O Rio sou eu?

Na coluna "nossa geografia humanista" de hoje, apresento o trabalho de conclusão de curso da nossa borboleta, a geógrafa Vanessa Dias de Araújo, denominado "O Rio sou eu?", apresentado ao  Departamento de Geografia da UFMG em 2017.

Esse trabalho apresenta um intenso processo de transformação, da cidade que come seus rios e os enterra, da mulher-borboleta que se avoa em outras poéticas, do saber que se faz corpo.

O Rio sou eu? - questão movente de uma pesquisa-árvore.


Fonte: ARAUJO, 2017.

Acompanhe aqui um trecho, bem inicial, desse trabalho.
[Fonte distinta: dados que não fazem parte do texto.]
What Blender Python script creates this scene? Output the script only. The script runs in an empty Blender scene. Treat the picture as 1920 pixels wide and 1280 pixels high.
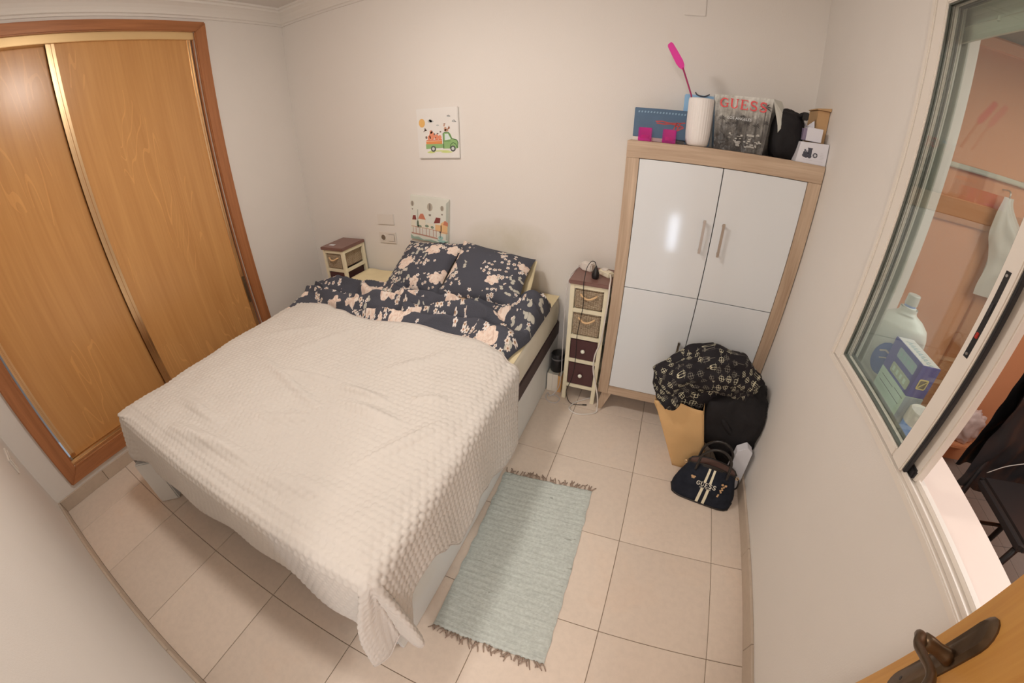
import bpy, bmesh, math, random
from mathutils import Vector, Matrix, noise
random.seed(7)
SC = bpy.context.scene
COL = SC.collection
PI = math.pi

# ------------------------------------------------------------------ camera
cam_data = bpy.data.cameras.new('camera')
cam = bpy.data.objects.new('camera', cam_data); COL.objects.link(cam)
SC.camera = cam
cam_data.type = 'PANO'
cam_data.sensor_width = 36.0
cam_data.sensor_fit = 'HORIZONTAL'
cam_data.clip_start = 0.01
cy = cam_data.cycles if hasattr(cam_data, 'cycles') and hasattr(cam_data.cycles, 'panorama_type') else cam_data
cy.panorama_type = 'FISHEYE_LENS_POLYNOMIAL'
cy.fisheye_fov = PI
cy.fisheye_polynomial_k0 = 0.0
cy.fisheye_polynomial_k1 = -0.0735110542
cy.fisheye_polynomial_k2 = -0.000180605093
cy.fisheye_polynomial_k3 = 6.11894552e-05
cy.fisheye_polynomial_k4 = -1.18068409e-06
cam.matrix_world = Matrix(((0.9308648, -0.1880482, 0.3132549, 2.5911059), (0.3653559, 0.4847765, -0.7946740, 0.2671863), (-0.0024216, 0.8541836, 0.5199659, 1.5436636), (0, 0, 0, 1)))
# ------------------------------------------------------------------ exposure
vs = SC.view_settings
SC.display_settings.display_device = 'sRGB'
vs.view_transform = 'Standard'; vs.look = 'None'; vs.gamma = 1.0
vs.use_curve_mapping = False
vs.exposure = 0.09

# ------------------------------------------------------------------ world and lights
world = bpy.data.worlds.new('world'); SC.world = world
world.use_nodes = True
world.node_tree.nodes['Background'].inputs[0].default_value = (0.75, 0.85, 1.0, 1)
world.node_tree.nodes['Background'].inputs[1].default_value = 0.35

def area(name, loc, rot, sx, sy, power, color):
    l = bpy.data.lights.new(name, 'AREA'); l.shape = 'RECTANGLE'; l.size = sx; l.size_y = sy
    l.energy = power; l.color = color
    o = bpy.data.objects.new(name, l); COL.objects.link(o); o.location = loc; o.rotation_euler = rot
    return o

def point(name, loc, rad, power, color):
    l = bpy.data.lights.new(name, 'POINT'); l.shadow_soft_size = rad; l.energy = power; l.color = color
    o = bpy.data.objects.new(name, l); COL.objects.link(o); o.location = loc
    return o

point('ceiling_bulb', (1.52, 1.03, 2.33), 0.11, 16, (1.0, 0.91, 0.825))
disk = area('ceiling_lamp_face', (1.52, 1.03, 2.36), (0, 0, 0), 0.26, 0.26, 9, (1.0, 0.91, 0.825)); disk.data.shape = 'DISK'
point('hallway_fill', (2.42, -0.95, 2.05), 0.12, 34, (1.0, 0.915, 0.84))  # added fill through the doorway, evens out the room's brightness
area('assumed_gallery_light', (4.4, 0.7, 2.17), (0, 0, 0), 1.2, 2.0, 30, (1.0, 0.97, 0.93))  # assumed light under the gallery ceiling, its source is out of view
area('added_cabinet_highlight', (2.81, -1.05, 0.36), (PI/2, 0, 0), 0.14, 0.45, 3.0, (0.72, 0.83, 1.0))  # added unseen area light, low in the hallway, for the cabinet's bluish highlight
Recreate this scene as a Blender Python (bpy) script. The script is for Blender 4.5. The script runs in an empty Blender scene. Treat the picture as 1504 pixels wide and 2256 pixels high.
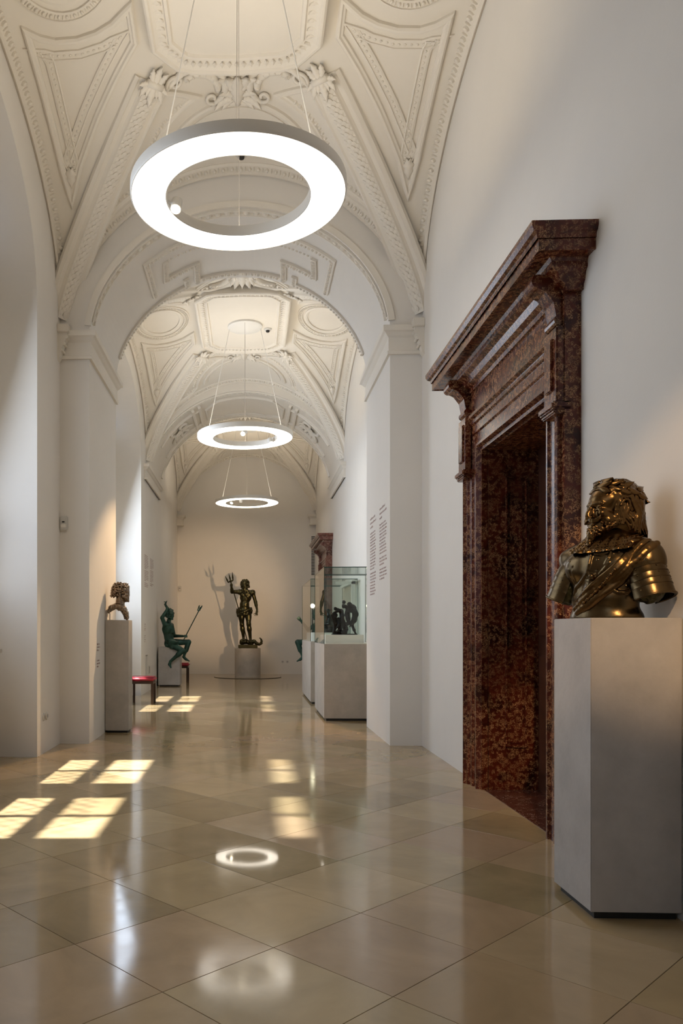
import bpy, bmesh, math, random
import numpy as np
from mathutils import Vector, Matrix
random.seed(7); np.random.seed(7)
PI = math.pi
C = bpy.context.scene.collection
SC = bpy.context.scene
# ------------------------------------------------------------------ camera
F, PX, VX, VY, EYE = 1720.0, 477.0, 552.0, 1389.0, 1.3
PSI = math.atan((VX-PX)/F)
cam = bpy.data.cameras.new('camera'); camo = bpy.data.objects.new('camera', cam); C.objects.link(camo)
camo.location = (0, 0, EYE); camo.rotation_euler = (PI/2, 0, PSI)
cam.sensor_width = 36; cam.lens = F/2256*36
cam.shift_x = (752-PX)/2256; cam.shift_y = (VY-1128)/2256
cam.clip_start = .05; cam.clip_end = 200
SC.camera = camo
_f = np.array([-math.sin(PSI), math.cos(PSI), 0]); _r = np.array([math.cos(PSI), math.sin(PSI), 0])
def at(x, y, Y):
    d = _f+(x-PX)/F*_r+np.array([0, 0, (VY-y)/F])
    return np.array([0, 0, EYE])+d*(Y/d[1])
# ------------------------------------------------------------------ light
SC.view_settings.view_transform = 'Standard'; SC.view_settings.look = 'None'
SC.view_settings.gamma = 1; SC.view_settings.use_curve_mapping = False
SC.view_settings.exposure = 0.42
w = bpy.data.worlds.new('world'); SC.world = w; w.use_nodes = True
w.node_tree.nodes['Background'].inputs[0].default_value = (.55, .68, 1, 1)
w.node_tree.nodes['Background'].inputs[1].default_value = 1.0
def light(name, kind, loc, target, energy, col, **kw):
    l = bpy.data.lights.new(name, kind); l.energy = energy; l.color = col
    for k, v in kw.items(): setattr(l, k, v)
    o = bpy.data.objects.new(name, l); C.objects.link(o); o.location = loc
    o.rotation_euler = (Vector(target)-Vector(loc)).to_track_quat('-Z', 'Y').to_euler()
    return o
DAY = (.72, .84, 1.0); WARM = (1.0, .66, .36)
light('sun', 'SUN', (-8, 5, 10), (-8+1, 5+.06, 10-1.7), 19.0, (1, .985, .96), angle=.022)
for i, (yy, e) in enumerate(((6.05, 54), (13.6, 125), (-1.6, 18))):
    light('window_daylight', 'AREA', (-2.68, yy, 3.15), (0, yy, 2.4), e*1.12, DAY, shape='RECTANGLE', size=2.9, size_y=3.4)
# spot lamps: bust from the ring behind the photographer, jamb from above the hall
light('spot_bust', 'SPOT', (.15, -.6, 4.3), (1.78, 3.75, 1.62), 520, WARM, spot_size=.30, spot_blend=.7, shadow_soft_size=.04)
light('spot_jamb', 'SPOT', (-.6, 3.2, 4.6), (1.85, 4.95, 1.1), 60, WARM, spot_size=.42, spot_blend=.9, shadow_soft_size=.04)
# ------------------------------------------------------------------ materials
def nodes(m):
    m.use_nodes = True; nt = m.node_tree; return nt, nt.nodes, nt.links
def mat(name, col, rough=.6, metal=0, bump=0, bscale=40, var=0, vscale=3, spec=.5, coat=0, emit=None, estr=0):
    m = bpy.data.materials.new(name); nt, N, L = nodes(m); b = N['Principled BSDF']
    b.inputs['Base Color'].default_value = (*col, 1); b.inputs['Roughness'].default_value = rough
    b.inputs['Metallic'].default_value = metal; b.inputs['Specular IOR Level'].default_value = spec
    b.inputs['Coat Weight'].default_value = coat
    if emit: b.inputs['Emission Color'].default_value = (*emit, 1); b.inputs['Emission Strength'].default_value = estr
    tc = N.new('ShaderNodeTexCoord')
    if var:
        n = N.new('ShaderNodeTexNoise'); n.inputs['Scale'].default_value = vscale; n.inputs['Detail'].default_value = 6
        n.inputs['Roughness'].default_value = .65
        L.new(tc.outputs['Object'], n.inputs['Vector'])
        r = N.new('ShaderNodeValToRGB'); r.color_ramp.elements[0].position = .3; r.color_ramp.elements[1].position = .7
        r.color_ramp.elements[0].color = (*[c*(1-var) for c in col], 1); r.color_ramp.elements[1].color = (*[min(1, c*(1+var)) for c in col], 1)
        L.new(n.outputs['Fac'], r.inputs['Fac']); L.new(r.outputs['Color'], b.inputs['Base Color'])
    if bump:
        n = N.new('ShaderNodeTexNoise'); n.inputs['Scale'].default_value = bscale; n.inputs['Detail'].default_value = 5
        L.new(tc.outputs['Object'], n.inputs['Vector'])
        bp = N.new('ShaderNodeBump'); bp.inputs['Strength'].default_value = bump; bp.inputs['Distance'].default_value = .01
        L.new(n.outputs['Fac'], bp.inputs['Height']); L.new(bp.outputs['Normal'], b.inputs['Normal'])
    return m
M = {}
M['plaster'] = mat('plaster', (.76, .72, .665), .85, bump=.05, bscale=60, var=.02, vscale=1.2)
M['stucco'] = mat('stucco', (.78, .725, .64), .8, bump=.06, bscale=50, var=.02, vscale=2)
M['concrete'] = mat('concrete', (.47, .44, .415), .6, bump=.12, bscale=35, var=.12, vscale=4.5)
M['concrete_warm'] = mat('concrete_warm', (.45, .405, .35), .6, bump=.12, bscale=35, var=.12, vscale=4.5)
M['dark'] = mat('dark', (.012, .011, .01), .5)
M['black_metal'] = mat('black_metal', (.03, .03, .03), .4, metal=.6)
M['white_paint'] = mat('white_paint', (.78, .76, .72), .35)
M['lamp_body'] = mat('lamp_body', (.8, .76, .69), .4)
M['diffuser'] = mat('diffuser', (1, 1, 1), .5, emit=(1, .91, .77), estr=3.2)
M['uplight'] = mat('uplight', (1, 1, 1), .5, emit=(1, .88, .70), estr=9)
M['bulb'] = mat('bulb', (1, 1, 1), .5, emit=(1, .86, .62), estr=14)
M['bronze'] = mat('bronze', (.125, .072, .028), .27, metal=1, bump=.08, bscale=60, var=.35, vscale=9)
M['bronze_plate'] = mat('bronze_plate', (.105, .070, .033), .26, metal=1, bump=.05, bscale=50, var=.25, vscale=7)
M['bronze_old'] = mat('bronze_old', (.26, .20, .15), .24, metal=1, bump=.15, bscale=60, var=.4, vscale=14)
M['bronze_dark'] = mat('bronze_dark', (.05, .045, .02), .3, metal=.85, bump=.1, bscale=60, var=.5, vscale=6)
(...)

O estudo que se segue é o porvir de dois incômodos: um de natureza visível e o outro de ordem abstrata. Falo de dois âmbitos da experimentação do mundo: o da matéria e o da imaginação. Essas duas feições, no entanto, se compõem, afinal o devaneio emana do real. Quanto à matéria: água, águas fugazes – rio; quanto à imaginação: simbolismo, poética da liquidez. Esses incômodos acometeram-me em função de uma imagem: meu rio natal, o que corta a paisagem da qual nasci, foi submetido ao processo de canalização e tamponamento de uma porção de seu trecho. Rio Betim. No momento da imagem senti que o corpo mutilado pela modernidade não era o dele, era, também, o meu.
Reconheço no rio um tipo de familiaridade sanguínea. Há nas águas que (es)correm uma certa melancolia semelhante ao canto existencial humano: diferente da terra e do fogo, a água parece viver em estado de busca. E o que é o Húmus se não um ser voltado à sedução do horizonte. “Navigare necesse, vivere non est necesse”.
Por essa familiaridade sanguínea, pergunto: o rio sou eu? Se o rio é natureza, sou natureza? Mas afinal, o que significa essa palavra-noção? A tríade contaminação/canalização/ocultação dos cursos d’água são ações no campo da matéria que refletem mudanças de significado no campo da imaginação? Há uma essência do rio.
O trabalho foi tecido, então, a partir dessa pergunta central [o rio sou eu?] e estruturado de acordo com as questões que se desdobraram a partir da experiência de proximidade com o rio. A primeira parte, águas ruidosas, compreende as cabeceiras da pesquisa, onde a água é barulhenta, juvenil.
Divide-se em dois momentos: o primeiro contextualiza a investigação a partir de suas indagações e motivações, bem como expõe a história da construção dinâmica (metodologia) da pesquisa a partir da fusão sujeito-objeto, eu-rio. No segundo momento me permito submergir na discussão com outros autores e autoras sobre minhas inquietudes acerca dos fundamentos filosóficos da problemática ambiental, tais como a dialética entre ideia de natureza e relações sociais e os princípios epistemológicos da crise ecológica. Busquei, neste tópico, compreender em que medida os discursos e significados envoltos na noção de natureza reverberam em nossas práticas espaciais.
A segunda parte leva o título de águas dormentes por se tratar do momento do texto em que as águas silenciadas do Rio Betim emitem seu grito mudo. Discorrerei sobre a experiência de ser-rio e os desdobramentos espaciais da discussão empreendida na primeira parte. Trata-se, portando, do estudo aprofundado do fenômeno que evocou esse trabalho: a condição atual do Rio Betim: em processo de canalização e ocultamento. Corpo que corre silencioso dentre avenidas, é diariamente absorto em esgoto doméstico e industrial, além de ser tratado com indiferença e apatia por quem habita e transita em suas margens. Com mais de 80% de sua bacia em área urbana, nasce no município mineiro de Contagem, atravessa o município de Betim e entrega suas águas na margem direita do Paraopeba; este as leva até a divisa dos municípios de Felixlândia e Pompéu onde encontra o São Francisco que só descansa quando morre no Atlântico e se torna mar.
A Terceira e última representa as águas senis, como as dos rios anastomosados: canal largo, repleto de barras arenosas, diversos caminhos, fluxo calmo e sábio. Esse momento final do texto é marcado por cada acontecimento dessa história, rico em sais minerais lixiviados dos regolitos da pesquisa, inclui as considerações da investigação, os devaneios, o retorno à dúvida, o anseio em imaginar outras geografias entre humano e terra, humano e água.

Comentários

~apreendências~ disse…
maravilhada com o texto da Vanessa Dias de Araújo!!!